● **Request**:
Where a line holds the string "picture", return that line.

------------------------------

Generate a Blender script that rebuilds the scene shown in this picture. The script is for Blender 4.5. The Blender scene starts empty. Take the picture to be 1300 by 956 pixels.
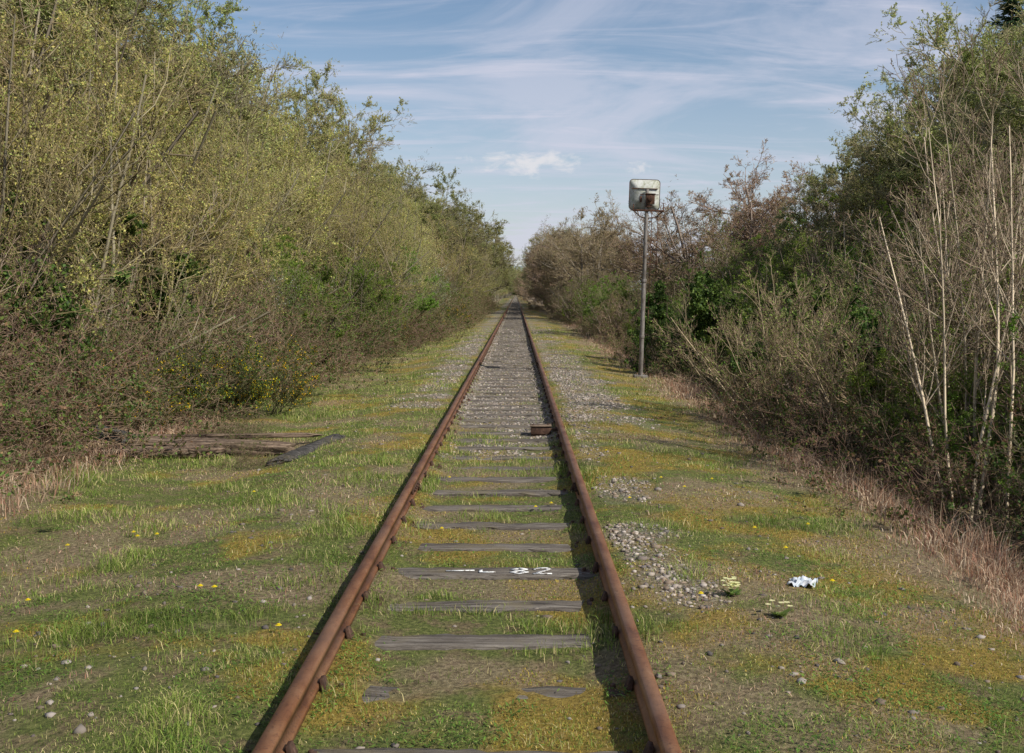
import bpy, math, random
import numpy as np
from mathutils import Vector, Euler
R = np.random.default_rng(7)
random.seed(7)
scene = bpy.context.scene
scene.view_settings.view_transform = 'Standard'
scene.view_settings.look = 'None'
scene.view_settings.exposure = 0

# ------------------------------------------------------------ helpers
TAB = np.random.default_rng(99).random((256, 256))
def vnoise(x, y, s, o=0):
    x = np.asarray(x, float) / s + 37.3 * o + 1000; y = np.asarray(y, float) / s + 71.7 * o + 1000
    xi = np.floor(x).astype(int); yi = np.floor(y).astype(int)
    fx = x - xi; fy = y - yi
    fx = fx * fx * (3 - 2 * fx); fy = fy * fy * (3 - 2 * fy)
    a = TAB[xi % 256, yi % 256]; b = TAB[(xi + 1) % 256, yi % 256]
    c = TAB[xi % 256, (yi + 1) % 256]; d = TAB[(xi + 1) % 256, (yi + 1) % 256]
    return (a * (1 - fx) + b * fx) * (1 - fy) + (c * (1 - fx) + d * fx) * fy
def fbm(x, y, s, o=0, n=4):
    t = 0; a = 1; w = 0
    for i in range(n):
        t = t + a * vnoise(x, y, s / 2 ** i, o + i * 3); w += a; a *= 0.55
    return t / w
def ss(x, a, b):
    t = np.clip((np.asarray(x, float) - a) / (b - a), 0, 1)
    return t * t * (3 - 2 * t)

def mk(name, V, Q=None, T=None, col=None, mi=None, mats=(), smooth=False, link=True):
    V = np.asarray(V, np.float32)
    Q = np.zeros((0, 4), np.int32) if Q is None else np.asarray(Q, np.int32)
    T = np.zeros((0, 3), np.int32) if T is None else np.asarray(T, np.int32)
    me = bpy.data.meshes.new(name)
    me.vertices.add(len(V)); me.vertices.foreach_set("co", V.ravel())
    me.loops.add(Q.size + T.size)
    me.loops.foreach_set("vertex_index", np.concatenate([Q.ravel(), T.ravel()]).astype(np.int32))
    n = len(Q) + len(T); me.polygons.add(n)
    ls = np.concatenate([np.arange(len(Q)) * 4, Q.size + np.arange(len(T)) * 3]).astype(np.int32)
    me.polygons.foreach_set("loop_start", ls)
    if mi is not None: me.polygons.foreach_set("material_index", np.asarray(mi, np.int32))
    me.update(calc_edges=True)
    if smooth: me.polygons.foreach_set("use_smooth", np.ones(n, bool))
    if col is not None:
        for k, c in col.items():
            c = np.asarray(c, np.float32)
            if c.ndim == 1:
                a = me.attributes.new(k, 'FLOAT', 'POINT'); a.data.foreach_set("value", c)
            else:
                a = me.color_attributes.new(k, 'FLOAT_COLOR', 'POINT')
                c4 = np.ones((len(V), 4), np.float32); c4[:, :3] = c
                a.data.foreach_set("color", c4.ravel())
    for m in mats: me.materials.append(m)
    me.validate()
    if not link: return me
    o = bpy.data.objects.new(name, me); scene.collection.objects.link(o)
    return o

def empty(name, loc=(0, 0, 0)):
    e = bpy.data.objects.new(name, None); e.location = loc
    e.empty_display_size = 0.2
    scene.collection.objects.link(e); return e

class NT:
    def __init__(s, mat): s.t = mat.node_tree; s.n = s.t.nodes; s.l = s.t.links
    def new(s, ty, **kw):
        n = s.n.new(ty)
        for k, v in kw.items(): setattr(n, k, v)
        return n
    def put(s, sock, v):
        if isinstance(v, bpy.types.NodeSocket): s.l.new(v, sock)
        else: sock.default_value = v
    def math(s, op, a, b=0.0, c=None, clamp=False):
        n = s.new('ShaderNodeMath', operation=op, use_clamp=clamp); s.put(n.inputs[0], a); s.put(n.inputs[1], b)
        if c is not None: s.put(n.inputs[2], c)
        return n.outputs[0]
    def mix(s, f, a, b, mode='MIX'):
        n = s.new('ShaderNodeMix', data_type='RGBA', blend_type=mode)
        s.put(n.inputs[0], f)
        s.put(n.inputs[6], a if isinstance(a, bpy.types.NodeSocket) else (*a, 1))
        s.put(n.inputs[7], b if isinstance(b, bpy.types.NodeSocket) else (*b, 1))
        return n.outputs[2]
    def noise(s, vec, scale, detail=4, rough=0.55, dist=0.0, sc=(1, 1, 1), rot=(0, 0, 0)):
        m = s.new('ShaderNodeMapping'); s.put(m.inputs[0], vec); m.inputs[3].default_value = sc; m.inputs[2].default_value = rot
        n = s.new('ShaderNodeTexNoise'); s.l.new(m.outputs[0], n.inputs['Vector'])
        n.inputs['Scale'].default_value = scale; n.inputs['Detail'].default_value = detail
        n.inputs['Roughness'].default_value = rough; n.inputs['Distortion'].default_value = dist
        return n.outputs[0]
    def ramp(s, f, stops):
        n = s.new('ShaderNodeValToRGB'); s.put(n.inputs[0], f)
        e = n.color_ramp.elements
        while len(e) > 1: e.remove(e[-1])
        for i, (p, c) in enumerate(stops):
            x = e[0] if i == 0 else e.new(p)
            x.position = p; x.color = (*c, 1) if not isinstance(c, (int, float)) else (c, c, c, 1)
        return n.outputs[0]
    def sstep(s, v, a, b):
        n = s.new('ShaderNodeMapRange', interpolation_type='SMOOTHSTEP'); s.put(n.inputs[0], v)
        n.inputs[1].default_value = a; n.inputs[2].default_value = b
        return n.outputs[0]

def mat(name, rough=0.85):
    m = bpy.data.materials.new(name); m.use_nodes = True
    g = NT(m); b = g.n['Principled BSDF']; b.inputs['Roughness'].default_value = rough
    b.inputs['Specular IOR Level'].default_value = 0.25
    g.b = b; g.obj = g.new('ShaderNodeTexCoord').outputs['Object']
    g.m = m
    return g
def bump(g, h, strength=0.5, dist=0.02):
    n = g.new('ShaderNodeBump'); n.inputs['Strength'].default_value = strength; n.inputs['Distance'].default_value = dist
    g.l.new(h, n.inputs['Height']); g.l.new(n.outputs[0], g.b.inputs['Normal'])

def colmat(name, transl=0.0, rough=0.8, rnd=0.25):
    g = mat(name, rough)
    a = g.new('ShaderNodeAttribute', attribute_name='Col').outputs['Color']
    oi = g.new('ShaderNodeObjectInfo').outputs['Random']
    v = g.math('MULTIPLY_ADD', oi, rnd * 2, 1 - rnd)
    cmb = g.new('ShaderNodeHueSaturation'); g.l.new(a, cmb.inputs['Color']); g.l.new(v, cmb.inputs['Value'])
    g.l.new(g.math('MULTIPLY_ADD', g.math('FRACT', g.math('MULTIPLY', oi, 7.3)), 0.04, 0.48), cmb.inputs['Hue'])
    c = cmb.outputs[0]
    g.l.new(c, g.b.inputs['Base Color'])
    if transl:
        t = g.new('ShaderNodeBsdfTranslucent'); g.l.new(c, t.inputs[0])
        mx = g.new('ShaderNodeMixShader'); mx.inputs[0].default_value = transl
        g.l.new(g.b.outputs[0], mx.inputs[1]); g.l.new(t.outputs[0], mx.inputs[2])
        g.l.new(mx.outputs[0], g.n['Material Output'].inputs[0])
    return g.m
M_TWIG = colmat('twig_bark', 0, 0.8, 0.3)
M_LEAF = colmat('leaf', 0.35, 0.6, 0.2)
M_BLADE = colmat('grass_blade', 0.3, 0.6, 0.0)
M_STONE = colmat('ballast_stone', 0, 0.9, 0.0)

# ------------------------------------------------------------ ground
def gz(x, y):
    x = np.asarray(x, float); y = np.asarray(y, float)
    e = (fbm(x, y, 5, 1, 2) - .5) * 0.8
    out = ss(np.abs(x), 1.0, 2.2); ax = np.abs(x)
    z = 0.05 * (fbm(x, y, 1.4, 2, 3) - .5) * out + 0.026 * (fbm(x, y, .35, 3, 3) - .5)
    z += .036 * ss(ax + .25 * (fbm(x, y, .4, 6, 2) - .5), .52, .66) + .018 * ss(ax, .80, .95) * (1 - ss(y, 16, 30) * .4)
    z -= 0.12 * ss(np.abs(x), 1.5, 3.0)
    z -= 0.65 * ss(x + e, 2.9, 4.8) * (1 - ss(x, 8, 12) * .8) * (1 - ss(y, 40, 90) * .6)
    z += 0.25 * ss(-x + e, 4.6, 8.0)
    z += 3.0 * ss(np.abs(x), 25, 120) + 6 * ss(np.abs(x), 100, 500)
    inb = 1 - ss(np.abs(x), .50, .6)
    z -= inb * 0.010 * ss(y, 11, 17)
    return z
def m_gravel(x, y):
    n = fbm(x, y, .9, 11, 4)
    c = (1 - ss(np.abs(x), .62, .85)) * ss(y + 4 * (n - .5), 12, 17) * .95
    r = ss(x, .9, 1.1) * (1 - ss(x, 1.6, 2.3)) * ss(y, 14.5, 19) * (1 - .7 * ss(y, 27, 35)) * .95
    r2 = ss(x, .85, .95) * (1 - ss(x, 1.1, 1.5)) * ss(y, 6, 7.5) * .46
    l = ss(-x, .9, 1.1) * (1 - ss(-x, 1.3, 2.2)) * ss(y, 14, 21) * .68
    g = np.maximum(np.maximum(c, r), np.maximum(r2, l))
    return np.clip(g * 1.35 + (n - .5) * 2.4 * (g > .02) - .28, 0, 1) * (g > .01)
def m_moss(x, y):
    n = fbm(x, y, .7, 21, 5)
    w = -.02 + .07 * (np.abs(x) < .8) + .09 * ((x > .8) & (x < 3)) - 0.05 * (x < -3) - .08*((x<-.8)&(y<9))
    return ss(n + w, .50, .66)
def m_straw(x, y):
    n = fbm(x, y, 1.3, 31, 4)
    a = np.maximum(ss(x + (n - .5) * 1.5, 2.6, 3.3), ss(-x + (n - .5) * 1.8, 3.8, 4.7))
    return np.clip(a + .85 * ss(fbm(x, y, .8, 33, 4), .50, .66), 0, 1)
def axis(parts, geo):
    a = []
    for s, e, d in parts: a += list(np.arange(s, e, d))
    v, end, f = geo; d = parts[-1][2]
    v = parts[-1][1]
    while v < end: a.append(v); d *= f; v += d
    a.append(end); return np.array(a)
xp = axis([(0, 5, .055), (5, 14, .35)], (0, 900, 1.3))
xs = np.concatenate([-xp[::-1][:-1], xp])
ys = np.concatenate([np.arange(-30, 3, 1.5), axis([(3, 14, .05), (14, 26, .11), (26, 60, .4)], (0, 5200, 1.12))])
X, Y = np.meshgrid(xs, ys)
Z = gz(X, Y)
nx, ny = len(xs), len(ys)
idx = np.arange(nx * ny).reshape(ny, nx)
Q = np.stack([idx[:-1, :-1], idx[:-1, 1:], idx[1:, 1:], idx[1:, :-1]], -1).reshape(-1, 4)
g = mat('ground_surface', 0.95)
P = g.obj
ag = g.new('ShaderNodeAttribute', attribute_name='gravel').outputs['Fac']
am = g.new('ShaderNodeAttribute', attribute_name='moss').outputs['Fac']
as_ = g.new('ShaderNodeAttribute', attribute_name='straw').outputs['Fac']
nf = g.noise(P, 32, 6, .7); nm = g.noise(P, 5, 5, .6); nl = g.noise(P, .9, 3)
green = g.ramp(nf, [(.3, (.030, .040, .011)), (.5, (.12, .14, .032)), (.7, (.24, .245, .078))])
green = g.mix(g.math('MULTIPLY', g.sstep(nm, .46, .64), .9), green, g.ramp(nf, [(.35, (.07, .05, .025)), (.65, (.28, .21, .11))]))
moss = g.ramp(nf, [(.3, (.10, .07, .015)), (.52, (.32, .21, .04)), (.72, (.46, .33, .09))])
c1 = g.mix(g.math('MULTIPLY', am, .8), green, moss)
straw = g.ramp(nf, [(.3, (.08, .055, .035)), (.5, (.25, .18, .11)), (.7, (.44, .34, .22))])
c2 = g.mix(g.math('MULTIPLY', as_, .85), c1, straw)
vo = g.new('ShaderNodeTexVoronoi'); g.l.new(P, vo.inputs['Vector']); vo.inputs['Scale'].default_value = 34
sepc = g.new('ShaderNodeSeparateColor'); g.l.new(vo.outputs['Color'], sepc.inputs[0])
grv = g.ramp(sepc.outputs[0], [(0, (.18, .155, .13)), (.5, (.34, .30, .245)), (.85, (.45, .40, .33)), (1, (.56, .52, .45))])
grv = g.mix(g.sstep(vo.outputs['Distance'], .4, .85), grv, (.09, .07, .05))
grv = g.mix(g.math('MULTIPLY', g.sstep(nm, .45, .62), .6), grv, g.ramp(nf, [(.35, (.13, .11, .05)), (.65, (.36, .30, .16))]))
c3 = g.mix(ag, c2, grv)
g.l.new(c3, g.b.inputs['Base Color'])
h = g.math('ADD', nf, g.math('MULTIPLY', g.math('MULTIPLY', vo.outputs['Distance'], ag), -1.0))
bump(g, h, 1.0, .04)
ground = mk('ground', np.stack([X, Y, Z], -1).reshape(-1, 3), Q, smooth=True, mats=[g.m],
            col={'gravel': m_gravel(X, Y).ravel(), 'moss': m_moss(X, Y).ravel(), 'straw': m_straw(X, Y).ravel()})

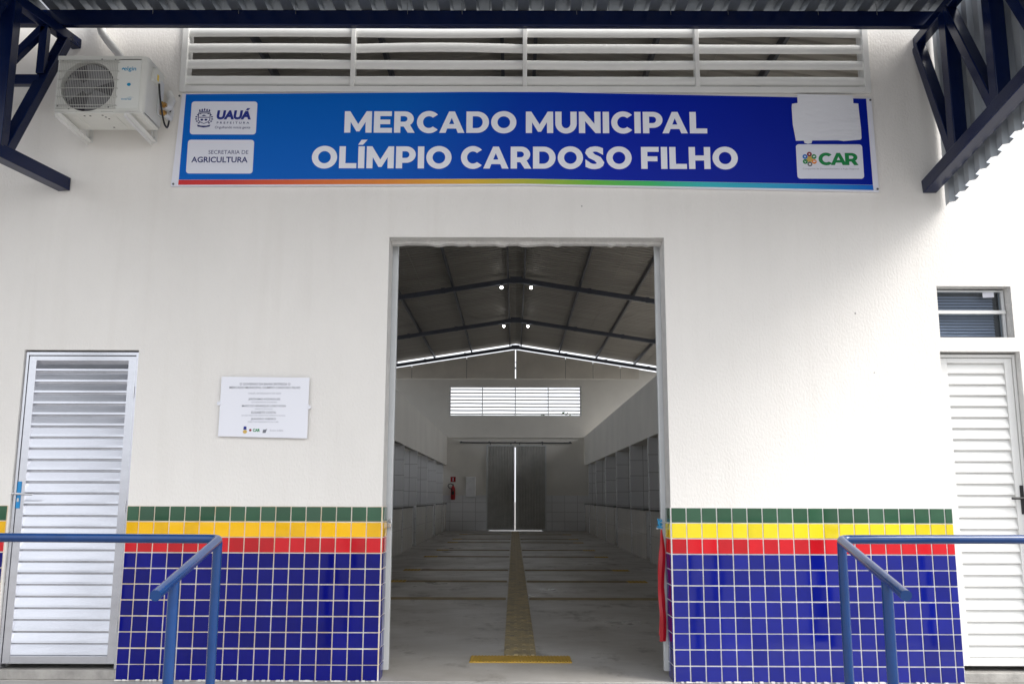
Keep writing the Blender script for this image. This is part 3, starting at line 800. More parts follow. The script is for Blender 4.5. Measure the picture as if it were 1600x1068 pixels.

------------------------------

● **Exercise output**:
Generate a Blender script that rebuilds the scene shown in this picture. The script is for Blender 4.5. The Blender scene starts empty. Take the picture to be 1300 by 956 pixels.
Keep writing the Blender script for this image. This is part 3, starting at line 800. More parts follow. The script is for Blender 4.5. Measure the picture as if it were 1600x1068 pixels.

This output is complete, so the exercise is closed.